Output the full listing word for word.

□ □ □ □ □

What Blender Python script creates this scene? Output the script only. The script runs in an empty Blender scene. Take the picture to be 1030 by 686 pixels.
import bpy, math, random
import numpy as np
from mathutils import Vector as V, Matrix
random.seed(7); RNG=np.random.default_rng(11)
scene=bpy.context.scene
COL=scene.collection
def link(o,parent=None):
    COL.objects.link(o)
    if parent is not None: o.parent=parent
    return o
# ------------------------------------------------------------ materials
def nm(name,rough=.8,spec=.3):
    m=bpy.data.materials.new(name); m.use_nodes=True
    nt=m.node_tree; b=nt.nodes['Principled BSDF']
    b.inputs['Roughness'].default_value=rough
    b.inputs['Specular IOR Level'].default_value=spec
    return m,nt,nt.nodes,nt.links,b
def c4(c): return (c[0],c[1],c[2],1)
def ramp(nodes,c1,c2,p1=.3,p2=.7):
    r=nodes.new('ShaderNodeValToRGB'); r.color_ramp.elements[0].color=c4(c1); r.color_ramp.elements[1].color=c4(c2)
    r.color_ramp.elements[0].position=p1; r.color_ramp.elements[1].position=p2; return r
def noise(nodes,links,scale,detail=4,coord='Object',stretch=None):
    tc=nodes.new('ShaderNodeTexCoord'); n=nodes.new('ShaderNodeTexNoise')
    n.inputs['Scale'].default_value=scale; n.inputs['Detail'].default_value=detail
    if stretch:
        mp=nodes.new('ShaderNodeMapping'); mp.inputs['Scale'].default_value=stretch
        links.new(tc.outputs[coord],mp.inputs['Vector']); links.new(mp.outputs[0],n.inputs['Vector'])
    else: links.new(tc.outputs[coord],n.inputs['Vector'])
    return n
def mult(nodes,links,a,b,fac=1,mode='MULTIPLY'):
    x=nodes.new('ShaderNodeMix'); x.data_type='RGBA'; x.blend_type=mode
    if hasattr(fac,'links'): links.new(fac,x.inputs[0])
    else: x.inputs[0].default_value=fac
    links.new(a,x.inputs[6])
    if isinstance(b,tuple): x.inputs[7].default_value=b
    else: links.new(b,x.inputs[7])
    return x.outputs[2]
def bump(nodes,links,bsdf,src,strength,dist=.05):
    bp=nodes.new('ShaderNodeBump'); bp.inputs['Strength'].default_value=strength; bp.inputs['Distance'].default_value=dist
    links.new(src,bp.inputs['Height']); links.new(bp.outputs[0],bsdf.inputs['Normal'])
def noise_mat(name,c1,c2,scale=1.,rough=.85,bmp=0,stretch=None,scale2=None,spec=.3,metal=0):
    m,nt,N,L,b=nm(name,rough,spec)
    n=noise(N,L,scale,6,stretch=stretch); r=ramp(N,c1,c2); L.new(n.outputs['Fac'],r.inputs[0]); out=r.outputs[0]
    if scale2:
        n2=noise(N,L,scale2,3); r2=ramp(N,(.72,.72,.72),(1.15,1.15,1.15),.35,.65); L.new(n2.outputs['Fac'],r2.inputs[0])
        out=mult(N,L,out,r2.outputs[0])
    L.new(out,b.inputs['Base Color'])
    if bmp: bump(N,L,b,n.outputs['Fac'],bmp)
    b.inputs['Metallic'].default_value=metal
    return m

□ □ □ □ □

RESULT OF THIS TASK:
What Blender Python script creates this scene? Output the script only. The script runs in an empty Blender scene. Take the picture to be 1030 by 686 pixels.
import bpy, math, random
import numpy as np
from mathutils import Vector as V, Matrix
random.seed(7); RNG=np.random.default_rng(11)
scene=bpy.context.scene
COL=scene.collection
def link(o,parent=None):
    COL.objects.link(o)
    if parent is not None: o.parent=parent
    return o
# ------------------------------------------------------------ materials
def nm(name,rough=.8,spec=.3):
    m=bpy.data.materials.new(name); m.use_nodes=True
    nt=m.node_tree; b=nt.nodes['Principled BSDF']
    b.inputs['Roughness'].default_value=rough
    b.inputs['Specular IOR Level'].default_value=spec
    return m,nt,nt.nodes,nt.links,b
def c4(c): return (c[0],c[1],c[2],1)
def ramp(nodes,c1,c2,p1=.3,p2=.7):
    r=nodes.new('ShaderNodeValToRGB'); r.color_ramp.elements[0].color=c4(c1); r.color_ramp.elements[1].color=c4(c2)
    r.color_ramp.elements[0].position=p1; r.color_ramp.elements[1].position=p2; return r
def noise(nodes,links,scale,detail=4,coord='Object',stretch=None):
    tc=nodes.new('ShaderNodeTexCoord'); n=nodes.new('ShaderNodeTexNoise')
    n.inputs['Scale'].default_value=scale; n.inputs['Detail'].default_value=detail
    if stretch:
        mp=nodes.new('ShaderNodeMapping'); mp.inputs['Scale'].default_value=stretch
        links.new(tc.outputs[coord],mp.inputs['Vector']); links.new(mp.outputs[0],n.inputs['Vector'])
    else: links.new(tc.outputs[coord],n.inputs['Vector'])
    return n
def mult(nodes,links,a,b,fac=1,mode='MULTIPLY'):
    x=nodes.new('ShaderNodeMix'); x.data_type='RGBA'; x.blend_type=mode
    if hasattr(fac,'links'): links.new(fac,x.inputs[0])
    else: x.inputs[0].default_value=fac
    links.new(a,x.inputs[6])
    if isinstance(b,tuple): x.inputs[7].default_value=b
    else: links.new(b,x.inputs[7])
    return x.outputs[2]
def bump(nodes,links,bsdf,src,strength,dist=.05):
    bp=nodes.new('ShaderNodeBump'); bp.inputs['Strength'].default_value=strength; bp.inputs['Distance'].default_value=dist
    links.new(src,bp.inputs['Height']); links.new(bp.outputs[0],bsdf.inputs['Normal'])
def noise_mat(name,c1,c2,scale=1.,rough=.85,bmp=0,stretch=None,scale2=None,spec=.3,metal=0):
    m,nt,N,L,b=nm(name,rough,spec)
    n=noise(N,L,scale,6,stretch=stretch); r=ramp(N,c1,c2); L.new(n.outputs['Fac'],r.inputs[0]); out=r.outputs[0]
    if scale2:
        n2=noise(N,L,scale2,3); r2=ramp(N,(.72,.72,.72),(1.15,1.15,1.15),.35,.65); L.new(n2.outputs['Fac'],r2.inputs[0])
        out=mult(N,L,out,r2.outputs[0])
    L.new(out,b.inputs['Base Color'])
    if bmp: bump(N,L,b,n.outputs['Fac'],bmp)
    b.inputs['Metallic'].default_value=metal
    return m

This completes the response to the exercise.